Es-tu familier de l’antipsychiatrie, de l’art-thérapie ? A côté de la recherche artistique, votre démarche s’inscrit-elle dans une volonté de « soigner » (accompagnement, exploration, libre expression) ?
L’antipsychiatrie, je connais un tout petit peu, l’art-thérapie pas du tout. Mon point de vue, c’est que toute activité artistique est thérapeutique, pour tout le monde, handicapés ou pas, comme peuvent l’être des passe-temps comme la cuisine ou le jardinage. Moi je suis musicien, artiste, et non éducateur ou aide-soignant. Je n’ai jamais eu la volonté de les « soigner », parce que je trouve qu’ils sont parfaits comme ils sont, selon mon point de vue. Par contre, ce qui est sûr, c’est que le processus de faire un groupe est très grandissant et valorisant. Donc évidemment, on a tous beaucoup évolué depuis le début du projet, et ça nous à tous apporté de la maturité, de la confiance en soi, du bien-être. Mais une fois de plus, je pense que c’est le même processus pour n’importe quel groupe. Jouer, avoir de la reconnaissance est très satisfaisant, ça te construit.
Quelles sont les particularités, les singularités (musicales surtout) de chacun des musiciens, et en quoi leurs troubles, à ton avis, rendent leur expression artistique différente (plus libre, moins formatée, plus spontanée ?) de la plupart des musiciens ? (Et quel est cet instrument étrange dont joue Sébastien Faidherbe (cette sorte de basse de table) ?)

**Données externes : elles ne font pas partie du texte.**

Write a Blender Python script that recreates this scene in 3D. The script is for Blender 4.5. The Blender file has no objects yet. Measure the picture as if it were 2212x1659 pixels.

Alors, dans le groupe, chacun a une personnalité bien particulière. Johan, qui joue du melodica et de la flûte, joue de la musique comme il peint. Il donne des petits coups par ci par là, juste quand il faut. C’est le musicien le plus minimal que j’ai jamais rencontré. Linh a une personnalité très versatile, elle peut passer de la voix chuchotée au cri primal en une seconde. Elle est très directe, très impliquée. Rudy qui joue de la trompette et chante est à l’inverse très stable dans ses modes de jeu. Il a 62 ans, et une patate de fou ! Kim, le guitariste, est un vrai geek de la guitare et du rock en général. Il prend des cours depuis des années, fait beaucoup de reprises (il a d’ailleurs un autre groupe de reprises). Sébastien (basse et voix), c’est le showman par excellence. Au niveau musical il est très rythmique et mélodique, tout comme dans sa façon de chanter. Il a une énergie hors du commun. Évidemment, leur handicap fait partie de leur personnalité, donc tout ce que j’ai décrit ci dessus découle aussi du handicap. Ça a été mon point de vue dès le départ : percevoir le handicap comme une force, un atout, et non comme une faiblesse. L’instrument de Sébastien est une création maison ; je m’efforce aussi d’inventer et de concevoir des instruments adaptés à leur jeu. Comme à la base, il est plutôt percussionniste, mais qu’on manquait d’un bassiste, j’ai imaginé cet instrument pour remplir ces deux fonctions en même temps. Il aime beaucoup son instrument.